═══ Dataset records

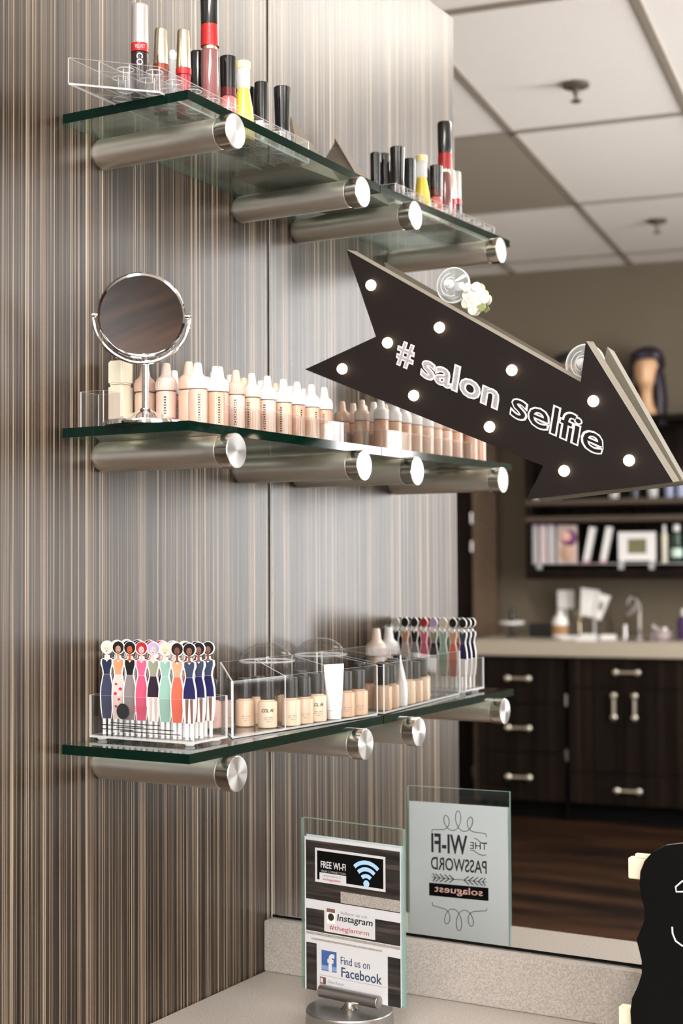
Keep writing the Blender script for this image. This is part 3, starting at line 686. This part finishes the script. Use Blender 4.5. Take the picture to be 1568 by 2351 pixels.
# ---- small white flower behind the sign
t = thing('fabric_flower', 'small creamy white artificial flower peeping above the arrow shaft', 'flower', (.337, -.006, ZB+.352))
bm = BM(); rf = random.Random(3)
for k in range(16):
    a = k*2.4; rr = .0045+.0009*k; z = rr*math.sin(a); x = rr*math.cos(a)
    lathe(bm, [(0, -.002), (.005, -.0012), (.0072, .0004), (.006, .0016), (.002, .001), (0, .001)], (x, -.001*(k % 3), z), Vector((.4*math.cos(a), -1, .4*math.sin(a))), 12)
obj('petals', bm, plastic((.84, .80, .68), .7, 0), t)
bm = BM(); prism(bm, [(.004, -.014), (.012, -.021), (.018, -.017), (.014, -.009)], -.002, -.001, XZ); obj('leaf', bm, plastic((.25, .28, .10), .6, 0), t)

# ================================================================== CARD STAND
t = thing('sign_stand', 'clear glass sign holder with printed cards on a round steel base', 'sign holder', (.2287, -.1615, ZC+.0005), -.1007)
W2, G0, GH = .0804, .0310, .2242
bm = BM(); sheet(bm, (-W2, -.0035, G0), (W2, .0035, G0+GH)); obj('glass_plate', bm, ['plate_glass', 'plate_edge'], t)
bm = BM(); lathe(bm, [(.055, 0), (.0565, .001), (.0565, .019), (.0555, .0205), (0, .0206)], (.003, -.012, 0), seg=64); obj('base', bm, 'satin', t)
bm = BM(); lathe(bm, [(.0125, .0206), (.009, .0225), (.0062, .026), (.0058, .033)], (.003, -.0125, 0), seg=24); obj('neck', bm, 'ring', t)
bm = BM(); lathe(bm, [(.0075, -.046), (.0080, -.0455), (.0080, .0455), (.0075, .046)], (.003, -.0125, .0355), (1, 0, 0), 28); obj('clamp_bar', bm, 'satin', t)
def pr(name, s0, s1, t0, t1, mat, d, back=False, label=None):
    """a printed patch on the card: s across, t down, both 0..1 over the plate"""
    bm = BM(); x0, x1 = -W2+2*W2*s0, -W2+2*W2*s1; z1, z0 = G0+GH*(1-t0), G0+GH*(1-t1)
    y = (.0038+d) if back else -(.0038+d)
    box(bm, (x0, y-.00006, z0), (x1, y+.00006, z1)); return obj(name, bm, mat, t, label=label)
def at(s, tt, d, back=False): return Vector((-W2+2*W2*s, (.0038+d) if back else -(.0038+d), G0+GH*(1-tt)))
pr('front_card', .035, .985, .105, 1.0, 'paper', 0)
pr('wood_print', .05, .975, .125, .47, 'woodprint', .0002); pr('wood_print', .05, .975, .525, .655, 'woodprint', .0002)
pr('grey_print', .40, .975, .40, .465, 'greyprint', .0003)
pr('grey_print', .05, .975, .66, .675, 'greyprint', .0003); pr('grey_print', .10, .8, .695, .705, 'greyprint', .0003)
pr('wood_print', .05, .155, .725, 1.0, 'woodprint', .0002); pr('wood_print', .855, .975, .725, 1.0, 'woodprint', .0002)
bm = BM()
for s0, s1, t0, t1 in ((.145, .165, .165, .364), (.819, .839, .165, .364), (.165, .819, .165, .18), (.165, .819, .349, .364)):
    box(bm, (-W2+2*W2*s0, -.0044, G0+GH*(1-t1)), (-W2+2*W2*s1, -.00425, G0+GH*(1-t0)))
obj('notice_border', bm, 'paper', t)
pr('notice_panel', .166, .818, .181, .348, 'pureblack', .0004)
XF, ZU = (1, 0, 0), (0, 0, 1); w_ = 2*W2
text('lettering', 'FREE WI-FI', 'paper', t, at(.203, .278, .0006), XF, ZU, width=.25*w_, height=.040*GH, bold=.014)
text('lettering', 'HIGH CONNECTION', 'inkfaint', t, at(.207, .302, .0006), XF, ZU, width=.245*w_, height=.013*GH)
pr('password_label', .19, .457, .306, .364, 'paper', .0006)
text('lettering', 'password is', 'inkfaint', t, at(.235, .328, .0008), XF, ZU, width=.17*w_, height=.014*GH)
text('lettering', 'solaguest', 'redink', t, at(.225, .352, .0008), XF, ZU, width=.18*w_, height=.018*GH)
wc = at(.655, .333, .0006)
bm = BM()
for r0, r1 in ((.0085, .0145), (.0185, .0245), (.0285, .0345)):
    arc = [(r*math.sin(a), r*math.cos(a)) for r, seq in ((r0, range(-10, 11)), (r1, range(10, -11, -1))) for a in [R(4.3*i) for i in seq]]
    prism(bm, [(wc.x+a*.86, wc.z+b*.86) for a, b in arc], wc.y, wc.y-.0002, XZ)
lathe(bm, [(.0046, 0), (.0046, .0002)], wc, (0, -1, 0), 20); obj('signal_symbol', bm, 'wifiblue', t)
pr('photo_card', .235, .737, .487, .645, 'paper', .0005)
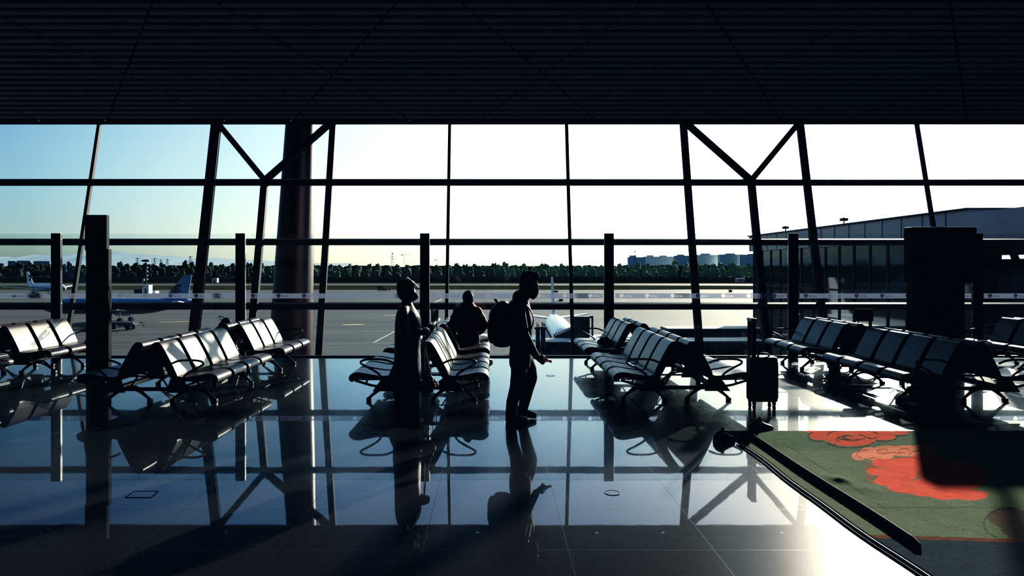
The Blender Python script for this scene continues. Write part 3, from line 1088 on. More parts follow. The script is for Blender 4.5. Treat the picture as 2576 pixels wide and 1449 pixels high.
# --- seated person, seen from behind, on the middle island by the glass
s, Z0 = 140.7, 12.2
P = px2(s, Z0)
ox = -CX / s
body = MB()
body.ball(P(1177, 749), (.092, .10, .118), 16, 12)
body.limb([P(1177, 757, .0), P(1175, 772)], [.058, .062])
body.limb([P(1176, 782), P(1177, 815), P(1178, 850)], [(.16, .1), (.165, .11), (.17, .13)], 18)
fwd = Vector((.5, .86, 0))
for sg, q in ((-1, P(1168, 858)), (1, P(1190, 858))):
    kn = q + Vector((.20, .30, .0))
    body.limb([q, kn], [.085, .062]); body.limb([kn, Vector((kn.x + .03, kn.y + .04, .08))], [.06, .04])
    body.limb([Vector((kn.x + .03, kn.y + .04, .06)), Vector((kn.x + .11, kn.y + .17, .04))], [.036, .028])
A_ = []
for sg in (-1, 1):
    sh_ = P(1176 + sg * 25, 783)
    el_ = P(1178 + sg * 41, 818, .03)
    wr_ = P(1180 + sg * 26, 840, .26)
    A_.append((sh_, el_, wr_))
    body.limb([sh_, el_], [.05, .042]); body.limb([el_, wr_], [.04, .027])
    hand(body, wr_, (-sg * .03, .09, -.03), (-sg, .2, .2), (0, 0, -1), .5, .95)
body.limb([A_[0][0], P(1176, 780), A_[1][0]], [.055, .065, .055])
sit = fuse(body, 'person', 'skin', None, .009, 3)
tag(sit, 'person in a dark red jacket seated with back turned on the middle bench', 'person')
ct = MB()
ct.limb([P(1176, 778), P(1177, 805), P(1178, 835), P(1179, 855)], [(.17, .14), (.205, .15), (.20, .16), (.21, .17)], 18)
for a, b, c_ in A_:
    ct.limb([a, a.lerp(b, .25), a.lerp(b, .5), a.lerp(b, .75), b], [.085, .075, .085, .074, .08])
    ct.limb([b, b.lerp(c_, .3), b.lerp(c_, .6), c_], [.078, .066, .07, .048])
ct.limb([A_[0][0], P(1176, 774), A_[1][0]], [.08, .09, .08])
ct.limb([P(1168, 768, -.03), P(1184, 768, -.03)], [.07, .07])
fuse(ct, 'jacket', 'red', sit, .013, 3)
tr = MB()
for q in (P(1168, 858), P(1190, 858)):
    kn = q + Vector((.20, .30, .0))
    tr.limb([q, kn, Vector((kn.x + .03, kn.y + .04, .1))], [.1, .08, .06])
fuse(tr, 'trousers', 'denim', sit, .013, 2)
hr = MB()
hr.ball(P(1177, 747, -.012), (.10, .105, .115), 16, 12).ball(P(1179, 736, -.03), (.045, .05, .045), 12, 8).limb([P(1176, 733, -.04), P(1181, 731, -.05)], [.018, .01]).limb([P(1186, 745, 0), P(1187, 757, -.02)], [.04, .03]).limb([P(1171, 752, -.05), P(1168, 762, -.06)], [.04, .025])
fuse(hr, 'hair', 'hair', sit, .009, 2)
for q in (P(1168, 858), P(1190, 858)):
    kn = q + Vector((.20, .30, .0))
    shoe_parts(sit, (kn.x + .01, kn.y + .01, 0), (kn.x + .13, kn.y + .22, 0))

# ------------------------------------------------------------------ luggage and shoes
e = empty('suitcase', (3.35, 8.5, 0), math.radians(-4))
MB().bbox(-.165, .165, -.11, .12, .10, .66, .035).obj('case_body', 'nylon', e)
MB().bbox(-.02, .12, -.15, -.11, .18, .55, .015).bbox(.10, .175, -.09, .1, .14, .6, .02).obj('outer_pocket', 'nylon', e)
for v in (-.085, .085):
    MB().bbox(-.15, -.098, v - .013, v + .013, .6, 1.1, .006).obj('handle_tube', 'nylon', e)
MB().bbox(-.158, -.09, -.105, .105, 1.085, 1.135, .018).obj('grip', 'steel', e)
MB().tube(crom([(-.06, -.02, .655), (-.03, -.02, .69), (.05, -.02, .69), (.09, -.02, .655)], 4), .012, 8).obj('top_handle', 'nylon', e)
for u in (-.12, .12):
    for v in (-.08, .09):
        f = MB().bbox(u - .02, u + .02, v - .02, v + .02, .065, .11, .006).obj('wheel_fork', 'steel', e)
        mb = MB().tube([(u - .012, v, .033), (u + .012, v, .033)], .033, 16)
        mb.obj('wheel', 'rubber', f)
tag(e, 'upright black wheeled suitcase with its pull handle raised', 'suitcase')


def loose_shoe(heel, toe, label):
    e = empty('shoe', heel)
    h = Vector((0, 0, 0))
    t = Vector(toe) - Vector(heel)
    L = t.length
    mx = Matrix.Rotation(math.atan2(t.y, t.x), 4, 'Z')
    rings = []
    n = 14
    up = [(0.02, .05, .02, .06), (.10, .075, .015, .085), (.22, .08, .012, .105), (.40, .082, .012, .115), (.50, .086, .012, .095), (.70, .095, .012, .07), (.88, .09, .014, .055), (.98, .05, .02, .042)]
    for q, wd, z0, z1 in up:
        rings.append([mx @ Vector((q * L, wd / 2 * math.cos(2 * PI * j / n), (z0 + z1) / 2 + (z1 - z0) / 2 * math.sin(2 * PI * j / n))) for j in range(n)])
    mb = MB()
    mb.add([v for r_ in rings for v in r_], [(i * n + j, i * n + (j + 1) % n, (i + 1) * n + (j + 1) % n, (i + 1) * n + j) for i in range(len(rings) - 1) for j in range(n)], True)
    mb.add(rings[0], [tuple(range(n))]).add(rings[-1], [tuple(range(n))])
    mb.obj('upper', 'shoe', e)
    MB().limb([mx @ Vector((.40 * L, 0, .09)), mx @ Vector((.44 * L, 0, .128))], [(.02, .025), (.014, .02)], 10, 2).obj('tongue', 'shoe', e)
    out = [(q * L, wd / 2 + .006) for q, wd, a, b in up]
    poly = out + [(a, -b) for a, b in reversed(out)]
    k = len(poly)
    MB().add([mx @ Vector((a, b, z)) for z in (0, .026) for a, b in poly], [tuple(reversed(range(k))), tuple(range(k, 2 * k))] + [(i, (i + 1) % k, k + (i + 1) % k, k + i) for i in range(k)]).obj('sole', 'rubber', e)
    tag(e, label, 'shoe')


a, b = FL(1889, 1084), FL(1949, 1084)
loose_shoe((a.x, a.y + .05, 0), (b.x, b.y + .05, 0), 'black shoe on the floor behind the carpet\'s far edge, below the suitcase')
a, b = FL(1799, 1111), FL(1851, 1109)
loose_shoe((a.x - .015, a.y, 0), (b.x - .015, b.y, 0), 'black shoe at the near left corner of the green carpet')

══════

> [Problem requirements]
Transcribe exactly, please, the lines between the start of the records above and the line holding "plastic((.25, .28, .10), .6, 0), t)", counting both of those lines and omitting pictures.

> [Written reply]
Keep writing the Blender script for this image. This is part 3, starting at line 686. This part finishes the script. Use Blender 4.5. Take the picture to be 1568 by 2351 pixels.
# ---- small white flower behind the sign
t = thing('fabric_flower', 'small creamy white artificial flower peeping above the arrow shaft', 'flower', (.337, -.006, ZB+.352))
bm = BM(); rf = random.Random(3)
for k in range(16):
    a = k*2.4; rr = .0045+.0009*k; z = rr*math.sin(a); x = rr*math.cos(a)
    lathe(bm, [(0, -.002), (.005, -.0012), (.0072, .0004), (.006, .0016), (.002, .001), (0, .001)], (x, -.001*(k % 3), z), Vector((.4*math.cos(a), -1, .4*math.sin(a))), 12)
obj('petals', bm, plastic((.84, .80, .68), .7, 0), t)
bm = BM(); prism(bm, [(.004, -.014), (.012, -.021), (.018, -.017), (.014, -.009)], -.002, -.001, XZ); obj('leaf', bm, plastic((.25, .28, .10), .6, 0), t)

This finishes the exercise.